Which lines below hold the word "from"? Report each one.

┏━━

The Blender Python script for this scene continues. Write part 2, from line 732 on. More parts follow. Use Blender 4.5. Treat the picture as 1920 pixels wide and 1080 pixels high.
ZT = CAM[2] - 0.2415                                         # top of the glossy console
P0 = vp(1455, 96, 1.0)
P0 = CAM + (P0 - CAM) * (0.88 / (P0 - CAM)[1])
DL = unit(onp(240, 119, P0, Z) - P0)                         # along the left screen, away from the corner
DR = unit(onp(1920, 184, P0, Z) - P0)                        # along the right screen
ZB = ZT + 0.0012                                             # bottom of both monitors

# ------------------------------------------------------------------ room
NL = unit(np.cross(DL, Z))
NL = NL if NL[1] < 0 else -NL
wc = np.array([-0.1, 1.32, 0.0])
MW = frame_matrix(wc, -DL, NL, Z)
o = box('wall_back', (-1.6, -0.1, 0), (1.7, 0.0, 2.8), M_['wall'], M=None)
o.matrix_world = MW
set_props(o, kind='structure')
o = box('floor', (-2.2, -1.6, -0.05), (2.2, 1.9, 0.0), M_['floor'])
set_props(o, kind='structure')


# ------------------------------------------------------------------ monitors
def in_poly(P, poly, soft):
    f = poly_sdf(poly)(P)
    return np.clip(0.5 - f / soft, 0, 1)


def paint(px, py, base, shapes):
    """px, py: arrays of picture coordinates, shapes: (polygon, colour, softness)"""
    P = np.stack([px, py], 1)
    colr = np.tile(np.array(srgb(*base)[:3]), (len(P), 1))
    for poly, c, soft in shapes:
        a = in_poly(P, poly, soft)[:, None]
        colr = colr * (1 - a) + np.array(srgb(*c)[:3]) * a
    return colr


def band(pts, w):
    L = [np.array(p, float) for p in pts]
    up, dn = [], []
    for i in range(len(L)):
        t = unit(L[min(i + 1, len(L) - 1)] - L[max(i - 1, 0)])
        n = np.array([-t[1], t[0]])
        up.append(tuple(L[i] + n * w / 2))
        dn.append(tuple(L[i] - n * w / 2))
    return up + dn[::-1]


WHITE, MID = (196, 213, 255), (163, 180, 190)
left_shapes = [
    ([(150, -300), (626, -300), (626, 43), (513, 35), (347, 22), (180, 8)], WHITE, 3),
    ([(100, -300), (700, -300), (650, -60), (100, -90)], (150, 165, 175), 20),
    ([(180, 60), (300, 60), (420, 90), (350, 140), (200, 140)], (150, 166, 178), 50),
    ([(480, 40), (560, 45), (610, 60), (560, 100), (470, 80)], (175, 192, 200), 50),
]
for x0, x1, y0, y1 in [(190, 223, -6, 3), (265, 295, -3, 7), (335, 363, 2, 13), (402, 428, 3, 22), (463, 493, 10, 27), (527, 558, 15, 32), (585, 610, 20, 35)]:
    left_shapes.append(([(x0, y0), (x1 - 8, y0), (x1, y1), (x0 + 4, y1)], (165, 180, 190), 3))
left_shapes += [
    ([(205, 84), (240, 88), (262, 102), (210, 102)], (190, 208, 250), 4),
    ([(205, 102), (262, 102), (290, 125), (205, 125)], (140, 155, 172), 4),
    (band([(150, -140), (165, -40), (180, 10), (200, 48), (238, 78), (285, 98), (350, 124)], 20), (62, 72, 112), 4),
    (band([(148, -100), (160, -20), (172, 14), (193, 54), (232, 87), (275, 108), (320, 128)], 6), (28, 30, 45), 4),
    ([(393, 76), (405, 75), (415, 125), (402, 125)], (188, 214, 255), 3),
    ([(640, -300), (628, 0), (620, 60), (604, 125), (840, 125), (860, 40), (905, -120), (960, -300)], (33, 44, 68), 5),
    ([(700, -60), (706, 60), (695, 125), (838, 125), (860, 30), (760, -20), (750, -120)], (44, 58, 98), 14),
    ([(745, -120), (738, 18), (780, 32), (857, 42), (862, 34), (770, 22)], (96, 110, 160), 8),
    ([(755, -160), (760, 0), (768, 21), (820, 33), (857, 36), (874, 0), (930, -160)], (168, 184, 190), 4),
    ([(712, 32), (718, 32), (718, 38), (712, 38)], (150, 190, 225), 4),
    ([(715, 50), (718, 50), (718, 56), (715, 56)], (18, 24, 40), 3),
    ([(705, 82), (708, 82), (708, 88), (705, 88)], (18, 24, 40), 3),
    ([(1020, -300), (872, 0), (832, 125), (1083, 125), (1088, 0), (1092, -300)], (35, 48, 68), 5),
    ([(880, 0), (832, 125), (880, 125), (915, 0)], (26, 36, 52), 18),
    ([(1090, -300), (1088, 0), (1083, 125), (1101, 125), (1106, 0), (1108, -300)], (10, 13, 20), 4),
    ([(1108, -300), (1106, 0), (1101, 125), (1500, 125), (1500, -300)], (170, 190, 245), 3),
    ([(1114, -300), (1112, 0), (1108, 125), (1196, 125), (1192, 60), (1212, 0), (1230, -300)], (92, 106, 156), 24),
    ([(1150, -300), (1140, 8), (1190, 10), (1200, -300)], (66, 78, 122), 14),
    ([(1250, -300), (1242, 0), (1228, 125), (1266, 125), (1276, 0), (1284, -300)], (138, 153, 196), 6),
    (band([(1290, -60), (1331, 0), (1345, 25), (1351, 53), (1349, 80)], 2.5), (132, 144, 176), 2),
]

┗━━

Solution ::
The Blender Python script for this scene continues. Write part 2, from line 732 on. More parts follow. Use Blender 4.5. Treat the picture as 1920 pixels wide and 1080 pixels high.
DL = unit(onp(240, 119, P0, Z) - P0)                         # along the left screen, away from the corner